Public television operates according to a churlish Calvinism. We are permitted little blips of pleasure here and there, but how we must suffer for them! There are about 15 priceless minutes with "Musical Comedy Tonight," the PBS special at 8 tonight on Channel 26, but they are camouflaged within an hour and a half of hype-hype hooray and showbiz gush.

Sylvia Fine Kaye (Mrs. Danny Kaye) put together this tribute to the musical theater, which features numbers from four classics, major and minor: "Good News," "Anything Goes," "Oklahoma!" and "Company." The goal is commendable enough, but the program comes afflicted with laugh-track fever and a slavish homage to the star syndrome.

Though we zoom in on a shot of New York's Schubert Theater at the opening, the program was taped at the Wilshire Ebell Theater in Los Angeles, where the invited audience applauds so excessively and so readily you'd think their little mitts were freezing. Maybe the air conditioning was turned up too high.

When their toadyish enthusiasm wavers, electronic "sweetening" is there to cover tape edits and brighten the audio into a state of coma. Why haven't PBS officials laid down the law against the use of fake audience response in public television?

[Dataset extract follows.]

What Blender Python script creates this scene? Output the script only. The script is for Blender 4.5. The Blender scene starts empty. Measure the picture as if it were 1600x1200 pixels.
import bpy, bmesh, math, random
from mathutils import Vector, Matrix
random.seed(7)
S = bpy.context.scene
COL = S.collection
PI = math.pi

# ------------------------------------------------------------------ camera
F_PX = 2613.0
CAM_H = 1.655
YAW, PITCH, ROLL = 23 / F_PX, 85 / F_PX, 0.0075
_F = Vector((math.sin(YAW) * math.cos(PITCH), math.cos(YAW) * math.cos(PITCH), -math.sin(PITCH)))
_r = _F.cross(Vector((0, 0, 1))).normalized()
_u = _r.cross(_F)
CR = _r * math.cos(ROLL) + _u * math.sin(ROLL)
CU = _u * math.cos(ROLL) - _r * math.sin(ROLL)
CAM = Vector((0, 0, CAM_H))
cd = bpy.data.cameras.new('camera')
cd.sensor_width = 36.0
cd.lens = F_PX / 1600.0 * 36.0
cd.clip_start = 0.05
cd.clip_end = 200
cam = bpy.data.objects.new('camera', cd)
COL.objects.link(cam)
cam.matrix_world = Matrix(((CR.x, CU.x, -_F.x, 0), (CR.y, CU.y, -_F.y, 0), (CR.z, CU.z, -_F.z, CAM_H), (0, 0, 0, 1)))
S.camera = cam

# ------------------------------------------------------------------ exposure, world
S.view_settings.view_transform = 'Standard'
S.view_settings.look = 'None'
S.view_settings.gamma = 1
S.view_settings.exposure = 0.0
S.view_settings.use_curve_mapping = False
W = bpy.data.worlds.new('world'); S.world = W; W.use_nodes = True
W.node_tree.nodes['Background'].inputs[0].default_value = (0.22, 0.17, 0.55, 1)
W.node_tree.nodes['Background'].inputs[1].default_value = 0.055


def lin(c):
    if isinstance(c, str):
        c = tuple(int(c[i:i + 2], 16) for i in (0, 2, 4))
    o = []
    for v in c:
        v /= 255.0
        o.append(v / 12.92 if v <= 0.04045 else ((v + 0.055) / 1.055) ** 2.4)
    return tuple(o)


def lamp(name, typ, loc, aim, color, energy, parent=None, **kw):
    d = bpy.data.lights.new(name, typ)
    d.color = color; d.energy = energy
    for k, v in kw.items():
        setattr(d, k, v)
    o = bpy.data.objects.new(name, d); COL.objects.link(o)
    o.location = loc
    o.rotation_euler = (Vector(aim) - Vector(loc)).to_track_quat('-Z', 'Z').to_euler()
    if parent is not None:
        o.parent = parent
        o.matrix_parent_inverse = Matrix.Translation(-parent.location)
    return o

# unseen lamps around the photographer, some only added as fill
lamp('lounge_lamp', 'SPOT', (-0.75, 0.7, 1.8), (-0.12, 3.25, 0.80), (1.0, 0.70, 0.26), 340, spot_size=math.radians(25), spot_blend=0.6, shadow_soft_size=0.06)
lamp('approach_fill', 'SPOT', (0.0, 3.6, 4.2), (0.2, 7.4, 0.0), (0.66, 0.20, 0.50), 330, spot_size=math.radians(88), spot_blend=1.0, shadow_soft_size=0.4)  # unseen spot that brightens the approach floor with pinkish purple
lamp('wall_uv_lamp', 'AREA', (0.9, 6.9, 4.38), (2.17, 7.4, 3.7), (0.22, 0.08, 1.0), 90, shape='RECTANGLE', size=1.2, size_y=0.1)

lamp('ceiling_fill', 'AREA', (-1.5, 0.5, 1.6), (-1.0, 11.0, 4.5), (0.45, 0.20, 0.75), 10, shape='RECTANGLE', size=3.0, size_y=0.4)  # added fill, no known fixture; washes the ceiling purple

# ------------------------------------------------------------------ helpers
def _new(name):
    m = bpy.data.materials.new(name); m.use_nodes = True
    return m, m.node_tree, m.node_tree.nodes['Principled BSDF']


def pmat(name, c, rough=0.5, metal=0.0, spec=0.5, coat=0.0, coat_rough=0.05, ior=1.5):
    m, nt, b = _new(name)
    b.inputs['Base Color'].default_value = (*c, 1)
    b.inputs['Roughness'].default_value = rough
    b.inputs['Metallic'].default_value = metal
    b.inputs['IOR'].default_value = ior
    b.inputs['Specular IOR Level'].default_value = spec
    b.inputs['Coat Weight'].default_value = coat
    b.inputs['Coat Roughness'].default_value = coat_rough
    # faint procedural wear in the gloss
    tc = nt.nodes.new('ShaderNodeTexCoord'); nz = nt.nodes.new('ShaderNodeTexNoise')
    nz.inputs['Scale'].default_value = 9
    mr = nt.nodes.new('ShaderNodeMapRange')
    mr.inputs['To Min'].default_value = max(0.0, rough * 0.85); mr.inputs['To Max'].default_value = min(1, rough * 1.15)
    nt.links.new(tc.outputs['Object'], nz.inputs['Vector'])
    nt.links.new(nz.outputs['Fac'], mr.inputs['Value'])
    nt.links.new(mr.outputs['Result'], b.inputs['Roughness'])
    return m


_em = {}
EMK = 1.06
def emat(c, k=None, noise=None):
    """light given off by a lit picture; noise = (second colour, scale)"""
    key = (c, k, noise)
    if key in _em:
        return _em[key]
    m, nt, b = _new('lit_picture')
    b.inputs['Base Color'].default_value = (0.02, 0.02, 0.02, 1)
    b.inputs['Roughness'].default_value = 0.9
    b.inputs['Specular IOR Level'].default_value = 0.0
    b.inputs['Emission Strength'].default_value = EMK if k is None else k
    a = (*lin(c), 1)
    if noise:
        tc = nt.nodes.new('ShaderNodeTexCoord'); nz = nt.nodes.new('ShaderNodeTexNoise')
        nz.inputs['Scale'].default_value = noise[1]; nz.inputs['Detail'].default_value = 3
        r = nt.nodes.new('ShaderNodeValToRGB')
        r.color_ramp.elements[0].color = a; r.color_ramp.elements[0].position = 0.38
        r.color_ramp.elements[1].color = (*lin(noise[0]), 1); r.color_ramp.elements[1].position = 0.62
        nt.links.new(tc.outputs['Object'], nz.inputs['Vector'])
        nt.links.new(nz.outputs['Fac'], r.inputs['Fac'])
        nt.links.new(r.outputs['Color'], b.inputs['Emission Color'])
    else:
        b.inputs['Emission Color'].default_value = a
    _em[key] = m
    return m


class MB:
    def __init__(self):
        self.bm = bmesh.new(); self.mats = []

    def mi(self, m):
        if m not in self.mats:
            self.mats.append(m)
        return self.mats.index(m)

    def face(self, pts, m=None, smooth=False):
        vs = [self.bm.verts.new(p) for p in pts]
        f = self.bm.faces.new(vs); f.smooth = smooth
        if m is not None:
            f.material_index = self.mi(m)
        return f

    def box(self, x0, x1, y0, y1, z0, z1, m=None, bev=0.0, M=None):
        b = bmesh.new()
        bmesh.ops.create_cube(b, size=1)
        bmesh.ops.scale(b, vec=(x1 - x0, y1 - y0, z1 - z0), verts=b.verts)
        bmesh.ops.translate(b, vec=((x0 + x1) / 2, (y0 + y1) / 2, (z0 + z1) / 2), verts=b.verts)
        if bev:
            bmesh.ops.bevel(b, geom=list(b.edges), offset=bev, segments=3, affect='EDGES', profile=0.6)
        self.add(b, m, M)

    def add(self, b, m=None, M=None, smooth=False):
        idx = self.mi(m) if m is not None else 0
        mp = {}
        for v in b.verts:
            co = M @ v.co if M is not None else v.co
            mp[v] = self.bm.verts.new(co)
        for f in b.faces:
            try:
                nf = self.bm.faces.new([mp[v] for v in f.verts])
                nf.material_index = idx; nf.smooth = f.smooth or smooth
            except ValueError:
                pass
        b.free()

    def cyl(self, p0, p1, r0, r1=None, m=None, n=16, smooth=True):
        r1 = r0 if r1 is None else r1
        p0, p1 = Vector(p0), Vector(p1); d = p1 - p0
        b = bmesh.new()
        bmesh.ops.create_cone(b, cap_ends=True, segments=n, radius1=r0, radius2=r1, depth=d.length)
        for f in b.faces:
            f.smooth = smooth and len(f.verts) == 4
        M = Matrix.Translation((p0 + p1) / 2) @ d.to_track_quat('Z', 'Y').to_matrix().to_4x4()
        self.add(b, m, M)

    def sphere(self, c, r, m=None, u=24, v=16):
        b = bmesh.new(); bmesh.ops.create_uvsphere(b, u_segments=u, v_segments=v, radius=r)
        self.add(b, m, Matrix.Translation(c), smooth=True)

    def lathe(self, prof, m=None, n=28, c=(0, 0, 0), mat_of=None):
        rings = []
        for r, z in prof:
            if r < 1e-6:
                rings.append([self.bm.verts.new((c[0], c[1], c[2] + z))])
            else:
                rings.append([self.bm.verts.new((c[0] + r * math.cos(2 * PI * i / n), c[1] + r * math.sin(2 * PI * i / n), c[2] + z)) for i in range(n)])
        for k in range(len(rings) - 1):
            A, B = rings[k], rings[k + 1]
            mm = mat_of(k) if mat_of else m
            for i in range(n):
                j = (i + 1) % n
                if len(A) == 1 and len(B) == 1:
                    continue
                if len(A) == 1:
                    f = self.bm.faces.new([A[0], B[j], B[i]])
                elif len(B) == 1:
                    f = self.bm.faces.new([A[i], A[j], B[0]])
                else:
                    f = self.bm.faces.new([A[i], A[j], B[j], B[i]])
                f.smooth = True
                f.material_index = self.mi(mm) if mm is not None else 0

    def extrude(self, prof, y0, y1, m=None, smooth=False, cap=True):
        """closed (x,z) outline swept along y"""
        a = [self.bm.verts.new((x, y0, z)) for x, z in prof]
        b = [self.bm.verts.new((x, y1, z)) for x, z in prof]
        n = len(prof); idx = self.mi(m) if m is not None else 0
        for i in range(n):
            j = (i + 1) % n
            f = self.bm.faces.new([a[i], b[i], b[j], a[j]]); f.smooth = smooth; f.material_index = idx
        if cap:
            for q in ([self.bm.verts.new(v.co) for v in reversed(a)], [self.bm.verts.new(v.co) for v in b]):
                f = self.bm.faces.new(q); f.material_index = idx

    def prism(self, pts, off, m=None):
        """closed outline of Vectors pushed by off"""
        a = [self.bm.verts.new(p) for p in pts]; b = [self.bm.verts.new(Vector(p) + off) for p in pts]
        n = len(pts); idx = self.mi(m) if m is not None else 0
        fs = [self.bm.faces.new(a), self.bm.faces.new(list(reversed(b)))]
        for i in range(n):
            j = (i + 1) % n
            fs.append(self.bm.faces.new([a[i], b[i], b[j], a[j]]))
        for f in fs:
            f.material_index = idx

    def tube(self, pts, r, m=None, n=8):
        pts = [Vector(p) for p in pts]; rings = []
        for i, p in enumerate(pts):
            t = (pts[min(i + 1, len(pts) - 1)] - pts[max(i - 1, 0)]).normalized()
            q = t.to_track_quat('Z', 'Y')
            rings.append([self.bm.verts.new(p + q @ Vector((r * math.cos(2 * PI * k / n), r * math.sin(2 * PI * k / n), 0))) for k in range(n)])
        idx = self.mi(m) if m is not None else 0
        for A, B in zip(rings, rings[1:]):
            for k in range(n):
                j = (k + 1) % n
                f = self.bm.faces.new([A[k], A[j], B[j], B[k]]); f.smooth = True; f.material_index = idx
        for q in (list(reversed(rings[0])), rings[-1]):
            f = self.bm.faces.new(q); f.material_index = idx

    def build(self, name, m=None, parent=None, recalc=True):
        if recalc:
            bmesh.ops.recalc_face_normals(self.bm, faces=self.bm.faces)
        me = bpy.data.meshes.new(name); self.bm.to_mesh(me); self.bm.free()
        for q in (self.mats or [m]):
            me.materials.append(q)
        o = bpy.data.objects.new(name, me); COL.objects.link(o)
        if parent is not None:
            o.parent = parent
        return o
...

Because they don't realize that canned reaction is one of the things people flee commercial television to escape?

As an overview of the musical comedy, the show lacks breadth. Goerge and Ira Gershwin and Jerome Kern are mentioned, but their music is never quoted. If the idea was to summon up only turning points, "Good News" is conspicuous by its presence and "On Your Toes," "Show Boat" and "Of Thee I Sing" by their absence.

The presence of old iron lungs, Ethel Merman, is of course an authenticating one, though her tempos drag on "I Get a Kick Out of You" and "You're the Top." For the latter she is teamed with a leaden Rock Hudson, who typifies the Hollywoodness of what should have been a New York production. The use of such performers as Richard Chamberlin, Sandy Duncan, the singing newt John Davidson and even Carol Burnett indicates sloppy priorities.

How much better to have recruited less luminous names from the rash of recent Broadway revivals of the good old shows. We don't want a public television that is star-studded. We want a public television tipsy with talent.

The highlight of the program is an appearance by the probably miraculous Agnes de Mille, who explains her choreography of the "Out of My Dreams" ballet from "Oklahoma!" as it is danced by the callously unbilled Gemze de Lappe, who played the same role in the post-War British production of the show.

De Mille chats with host-producer Kaye about the New York run, when she'd see American servicemen three-deep at the back of the theater before they left for Europe, "tears streaming down their cheeks" over this sunny show, because to them "it symbolized home, and what they were going to die for."

As a host, Kaye clings to cue cards with distracting fidelity. Her commentary is bright and judicious (except when trying to make a connection between Stephen Sondheim's "Company" and the Vietnam war), and her every stab at wit rewarded with either real or test-tube laughter from the crowd or an electronic pushover. Stan Harris's direction is lazy and camera placement unimaginative.

Public television could be a medium of record. The musical theater is dead now, but old shows are constantly being revived. These should be committed to tape now so they can be enjoyed by millions and preserved for the future. Humdrum samplers like Kaye's may sound like hot box office to PBS executives, but they can only prove frustrating inadequate in the long run. This project deserves a short one.